Based on the recent Oak Cliff T-shirt wars, the town-turned-Dallas-neighborhood is either "the best part of Dallas" or a place where stick figure people put stick figure people's bodies into car trunks. So which is right? Neither. Both. We don't know. Our best guess is: somewhere in between. Something more like Perspectives of Oak Cliff Today--Through Our Own Eyes, an exhibit at the Ice House Cultural Center, 1004 W. Page St., that is both a photo contest featuring Oak Cliff photographers competing for prizes and a portrait of Oak Cliff itself shown through the 8-by-10 pictures hung in a collage on the gallery walls.

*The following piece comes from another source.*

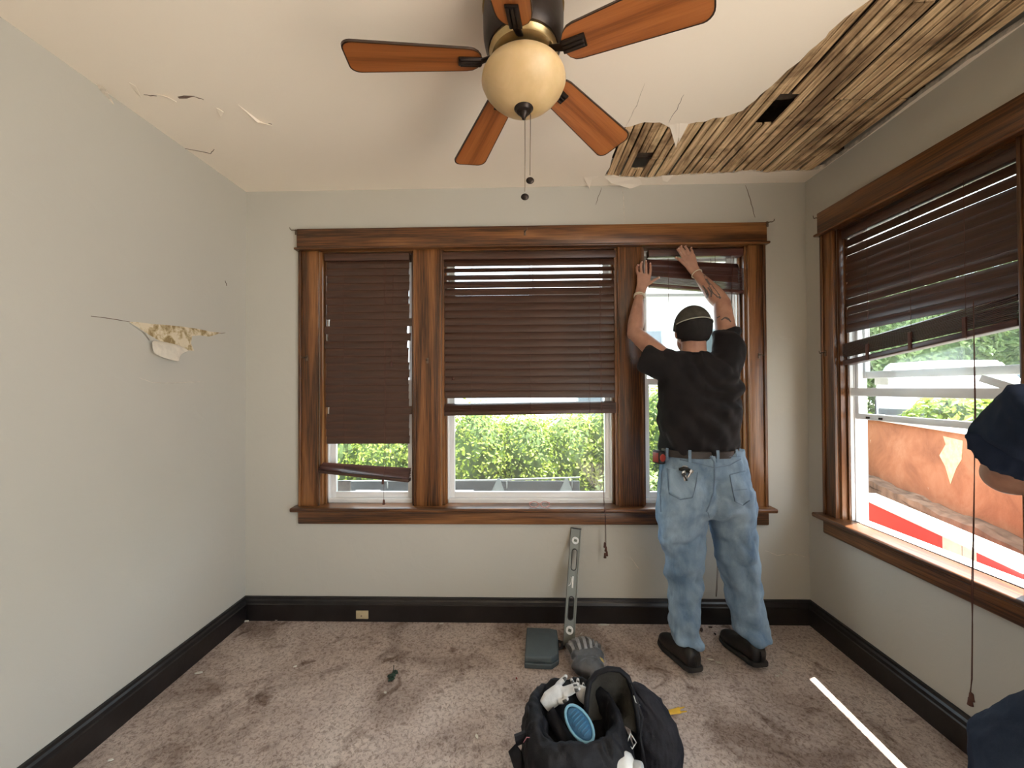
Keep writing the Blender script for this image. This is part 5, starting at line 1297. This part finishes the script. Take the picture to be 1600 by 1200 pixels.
# belt and loops
bel = par(MB().rings([ringx((.921+dx, 2.02, z_), a_, b2, 48, 2.4) for z_, a_, b2, dx in ((1.068, .186, .126, 0), (1.070, .1915, .1315, 0), (1.103, .1905, .1305, 0), (1.105, .186, .126, 0))], cap=False).build('belt', MAT['leather'], None, smooth='auto'))
def bx_ang(a_, z_, rx=.1925, ry=.1325, pw=2.4):
    cc, ss = cos(a_), sin(a_); return V((.921+rx*math.copysign(abs(cc)**(2/pw), cc), 2.02+ry*math.copysign(abs(ss)**(2/pw), ss), z_))
for a_ in (-2.02, -1.46, -.86, -2.75, .4, 2.2):
    p0_, p1_ = bx_ang(a_, 1.052, .194, .134), bx_ang(a_+.0, 1.112, .194, .134)
    d_ = (bx_ang(a_+.03, 1.08)-bx_ang(a_-.03, 1.08)).normalized(); nn_ = V((p0_.x-.921, p0_.y-2.02, 0)).normalized()
    vs = [p+d_*s_*.0065+nn_*t_ for p in (p0_, p0_.lerp(p1_, .5)+nn_*.0015, p1_) for s_, t_ in ((-1, 0), (1, 0), (1, .003), (-1, .003))]
    par(MB().rings([vs[0:4], vs[4:8], vs[8:12]]).build('belt_loop', MAT['denim'], None))
# shoes
def shoe(heel, toe, lift, par_):
    d = (toe-heel); d.z = 0; Ls = d.length; d.normalize(); s_ = V((d.y, -d.x, 0)); hz_ = lift
    def P_(t_, z_): # heel raised, toes on the floor
        zz = z_+max(0, (0.62-t_))*hz_/.62
        return heel+d*(t_*Ls)+V((0, 0, zz))
    mb = MB(); rs_ = []
    for t_, w_, h_, in ((.0, .024, .066), (.02, .038, .086), (.10, .044, .110), (.25, .045, .118), (.40, .046, .105), (.55, .051, .080), (.72, .054, .064), (.88, .047, .052), (.97, .030, .040), (1.0, .014, .026)):
        c_ = P_(t_, .012); ring_ = []
        for q in range(20):
            a_ = 2*pi*q/20; x_ = w_*math.copysign(abs(cos(a_))**.8, cos(a_)); z_ = h_/2+h_/2*sin(a_)
            if sin(a_) < 0: z_ = h_/2*(1-abs(sin(a_))**.6)
            ring_.append(c_+s_*x_+V((0, 0, z_)))
        rs_.append(ring_)
    o = par(mb.rings(rs_).build('shoe', MAT['shoe'], None, smooth=True)); md = o.modifiers.new('b', 'SUBSURF'); md.levels = 1; bake(o)
    mb = MB(); rs_ = []
    for t_, w_ in ((-.03, .024), (0, .040), (.1, .048), (.3, .047), (.5, .049), (.7, .057), (.88, .051), (.98, .028), (1.02, .012)):
        rs_.append([P_(t_, .001)+s_*(w_*x_)+V((0, 0, z_)) for x_, z_ in ((-1, 0), (1, 0), (1.04, .012), (1, .024), (-1, .024), (-1.04, .012))])
    so_ = MB().rings(rs_).build('sole', MAT['sole'], None, bevel=.003); so_.parent = o; so_.matrix_parent_inverse = o.matrix_world.inverted(); so_.matrix_parent_inverse = M4()
    rb = MB().tube([P_(.03, .075)+s_*.0, P_(.0, .05), P_(-.005, .03)], [(.012, .004)]*3, 8, hint=s_).build('heel_tab', MAT['sole'], None); rb.parent = o; rb.matrix_parent_inverse = M4()
    return o
h_ = at(1087, 1060, z=.0); shoe(h_, h_+V((-.055, .285, 0)), .03, man)
h_ = at(1189, 1052, z=.0); shoe(h_, h_+V((-.035, .28, 0)), .03, man)
# tape measure on the belt, keys hanging from the pocket
p_ = at(1029, 714, y=1.99)
tm = empty('tape_measure', p_, label='red and black tape measure clipped to the belt at the man\'s left hip', cat='tape measure')
tm.rotation_euler = (0, 0, rad(20)); m_tr = plain('red_plastic', (.28, .03, .02), .4)
MB().box(-.018, .022, -.030, .030, -.034, .034).build('case', m_lbk, tm, bevel=.010, seg=3)
MB().rings([[V((.0+.0, 0, 0))+V((.017*cos(q*pi/12)-.0, yy, .019*sin(q*pi/12))) for q in range(24)] for yy in (-.034, -.028)]).build('red_face', m_tr, tm, bevel=.002)
MB().box(-.0195, -.016, -.02, .02, -.024, .024).build('red_side', m_tr, tm, bevel=.001)
k_, _ = onto(bj, 1070, 737, off=.012)
ks = empty('key_bunch', k_, label='bunch of keys on dark carabiner hanging out of the jeans pocket', cat='keys'); random.seed(4)
m_key = plain('steel_keys', (.45, .42, .38), .3, .9)
MB().tube([(.016*cos(q*pi/8), .0, .012+.016*sin(q*pi/8)) for q in range(17)], .0025, 7, caps=False).build('key_ring', m_key, ks, smooth=True)
mb = MB(); mb.tube([(-.028, 0, .012), (-.01, -.006, .02), (.012, -.004, .016), (.034, 0, .004), (.030, .0, -.004), (.0, -.004, .004), (-.028, 0, .012)], .006, 8); mb.build('carabiner', m_lbk, ks, smooth=True)
for q in range(6):
    q_ = M4.Translation(V((random.uniform(-.012, .022), -.006-.002*q, -.012+random.uniform(-.012, .01)))) @ M4.Rotation(random.uniform(-.9, .9), 4, 'Y')
    mb = MB(); mb.mbox(q_ @ M4.Translation(V((0, 0, .012))), .017, .002, .015); mb.mbox(q_ @ M4.Translation(V((0, 0, -.008))), .007, .002, .028); mb.build('key', m_key if q % 2 else m_lbk, ks, bevel=.0006)

# ------------------------------------------------------------------ second person, mostly outside the frame on the right
p2 = empty('person', (1.36, .82, 0), label='person in navy t-shirt and dark jeans at the right edge, elbow bent', cat='person')
def par2(o): o.parent = p2; o.matrix_parent_inverse = M4.Translation(-p2.location); return o
C2 = V((1.40, .80, 0))
mb = MB()
mb.ell((1.42, .84, 1.60), .078, .098, .112, 24, 16); mb.ell((1.42, .90, 1.55), .055, .055, .06, 18, 12); mb.ell((1.42, .945, 1.60), .012, .018, .022, 12, 8)
for s_ in (-1, 1): mb.ell((1.42+s_*.08, .84, 1.59), .010, .018, .03, 12, 8)
mb.tube([(1.42, .80, 1.40), (1.42, .81, 1.47), (1.42, .83, 1.54)], [.07, .06, .058], 20)
mb.rings([ringx(c_, a_, b2) for c_, a_, b2 in (((1.42, .78, .86), .15, .10), ((1.42, .78, 1.1), .16, .11), ((1.42, .78, 1.30), .17, .10), ((1.42, .80, 1.41), .08, .07))])
sh2 = at(1622, 655, y=.88); el2 = at(1580, 738, y=1.03); wr2 = V((1.50, 1.10, 1.20))
mb.tube([sh2, sh2.lerp(el2, .5), el2, el2.lerp(wr2, .3), wr2], [.050, .044, .050, .046, .028], 22); mb.ell(el2+V((0, 0, -.006)), .055, .055, .052, 18, 12)
pl2 = wr2+(wr2-el2).normalized()*.04; d2 = (wr2-el2).normalized(); s2 = d2.cross(V((0, 0, 1))).normalized()
def fing(base, d, curl, ln, r_): return ([base, base+d*ln*.45, base+d*ln*.75+curl*ln*.18, base+d*ln*.9+curl*ln*.42], r_)
kn = wr2+d2*.085
hand(mb, wr2, [(wr2, .026, .02), (pl2, .036, .016), (kn, .040, .013)], [fing(kn+s2*(-.03+.02*q), (d2+s2*(-.06+.04*q)).normalized(), V((0, 0, -1)), .075+.008*(q in (1, 2)), .0088) for q in range(4)],
     ([wr2+d2*.03-s2*.028, wr2+d2*.05-s2*.045, wr2+d2*.075-s2*.050, wr2+d2*.095-s2*.048], .010), V((0, 0, 1)))
sh3 = V((1.57, .80, 1.32)); el3 = V((1.63, .90, 1.10)); wr3 = V((1.58, 1.08, .98))
mb.tube([sh3, sh3.lerp(el3, .5), el3, el3.lerp(wr3, .3), wr3], [.058, .053, .046, .043, .027], 20)
d3 = (wr3-el3).normalized(); s3 = d3.cross(V((0, 0, 1))).normalized(); kn = wr3+d3*.08
hand(mb, wr3, [(wr3, .026, .02), (wr3+d3*.04, .035, .016), (kn, .039, .013)], [fing(kn+s3*(-.03+.02*q), (d3+s3*(-.06+.04*q)).normalized(), V((0, 0, -1)), .07+.008*(q in (1, 2)), .0088) for q in range(4)],
     ([wr3+d3*.03+s3*.028, wr3+d3*.05+s3*.045, wr3+d3*.075+s3*.050, wr3+d3*.095+s3*.048], .010), V((0, 0, 1)))
b2o = par2(mb.build('body', MAT['skin'], None, smooth=True)); fuse(b2o, .0045, 5)
mb = MB()
mb.rings([ringx(c_, a_, b2) for c_, a_, b2 in (((1.42, .77, .84), .175, .125), ((1.42, .77, 1.0), .18, .125), ((1.42, .78, 1.2), .185, .13), ((1.42, .79, 1.32), .18, .11), ((1.42, .80, 1.385), .11, .085), ((1.42, .80, 1.41), .068, .066))])
mb.tube([V((1.38, .82, 1.32)), V((1.27, .85, 1.345)), sh2, sh2.lerp(el2, .4), at(1588, 699, y=.925)], [(.085, .08), (.088, .085), (.088, .088), (.088, .088), (.086, .084)], 26)
mb.tube([V((1.50, .79, 1.31)), sh3, sh3.lerp(el3, .7)], [(.09, .08), (.075, .07), (.062, .06)], 24)
o = par2(mb.build('t_shirt', MAT['navy_shirt'], None, smooth=True)); fuse(o, .007, 6); wrinkle(o, .006, 10)
o = par2(MB().ell((1.42, .835, 1.645), .088, .110, .085, 24, 14).build('hair', MAT['hair'], None, smooth=True))
mb = MB()
mb.rings([ringx(c_, a_, b2) for c_, a_, b2 in (((1.42, .77, .90), .172, .125), ((1.41, .77, .80), .185, .14), ((1.40, .77, .70), .195, .145), ((1.40, .77, .62), .18, .12))])
k1 = at(1572, 1178, y=.93); k1.z += .0
lgs = [(V((1.36, .83, .74)), .105), (V((1.28, .89, .63)), .108), (V((1.215, .96, .50)), .100), (V((1.20, .96, .42)), .086), (V((1.20, .90, .22)), .068), (V((1.20, .86, .06)), .075)]
mb.tube([p for p, _ in lgs], [r_ for _, r_ in lgs], 26)
lgs = [(V((1.50, .78, .76)), .10), (V((1.52, .80, .50)), .085), (V((1.53, .78, .3)), .068), (V((1.54, .76, .06)), .073)]
mb.tube([p for p, _ in lgs], [r_ for _, r_ in lgs], 26)
o = par2(mb.build('jeans', MAT['denim_dark'], None, smooth=True)); fuse(o, .008, 6); wrinkle(o, .008, 9)
_par = par
def par(o, p=None): return par2(o)
shoe(V((1.20, .79, 0)), V((1.17, 1.06, 0)), .0, p2); shoe(V((1.55, .70, 0)), V((1.55, .98, 0)), .0, p2)
par = _par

The exhibit is open 3 p.m. to 6 p.m. Thursday and Friday and closes with a reception from 6 p.m. to 9 p.m. Friday.

Saturday, October 22

The first thing that we heard about Plano was that the name fit: The city was "plain-o." Shopping centers, strip malls, chain restaurants, tract houses, subdivisions. And we can't say that we've taken the time to research the truth of that during our highway trips through the 'burb in search of, maybe not greener pastures (Plano folks seem to love their Weed 'N' Feed and lawn services), but definitely more colorful ones. There's a growing faction saying "Plano is neat-o, not plain-o," however, and those peeps (that's slang for "people," Plano-ites) are hosting the Plano International Festival. This first but aspiring-to-be annual event is 10 a.m. to 4 p.m. in Haggard Park, 901 E. 15th St., and features a fashion show of clothing from a variety of countries (and, no, they're not England, Ireland, Scotland, Wales, Germany and France), a presentation of flags and performances from more than a dozen groups that include hula dancers, belly dancers, Highland Dancers, as well as ones representing the Caribbean, India, Africa, Polynesia, Taiwan and Argentina. Admission is free. Visit www.planointernationalfestival.org.

Sunday, October 23

Chess players always get labeled as geeks and nerds, and "chess club membership" is nearly synonymous with "never got to spend our milk money." And they certainly aren't helping with such titles as "International Grandmaster." Sure, you're an International Grandmaster of Chess, but it's like saying you're the best shaman warrior in Dungeons & Dragons. We suggest a change of name. How about "Super Cool Dude of Chess." Yeah, we'll stick with that. Meet a 17-year-old Super Cool Dude of Chess, the youngest Super Cool Dude of Chess in the Western Hemisphere, during The Art of Chess: DMA Matches with the UTD Chess Team from 3 p.m. to 5 p.m. at the Dallas Museum of Art, 1717 N. Harwood St. UTD's team of Super Cool Dudes of Chess, Cool Dudes of Chess and other just Dudes of Chess will play blitz matches and speed chess matches against all comers. It's a chess rumble in the galleries. And, just to make it fair, the 17-year-old Super Cool Dude of Chess will play blindfolded. How badass is that? We mean, for chess. Admission is free with paid admission. Call 214-922-1200.

Monday, October 24

Fresh Ink, the Dallas Theater Center's staged reading series, is so fresh that it just might be the first play based on a blog. Whose everyday observations typed into an online template for the world to read are actually interesting enough to base a play on? How about a young woman living in Baghdad? Known as "Riverbend," she is Western-educated and opinionated, challenging the American media she sees as well as those in her homeland, offering glimpses into her everyday life and also putting her life into context in the occupation of Iraq. Girl Blog from Iraq: Baghdad Burning, written by playwrights Kimberley I. Kefgen and Loren Ingrid Noveck based on Riverbend's blog entries, will be performed at 7 p.m. in the DTC's Bryant Hall, 3636 Turtle Creek Blvd. Admission is free. The playwrights will discuss their work following the performance. Call 214-522-8499.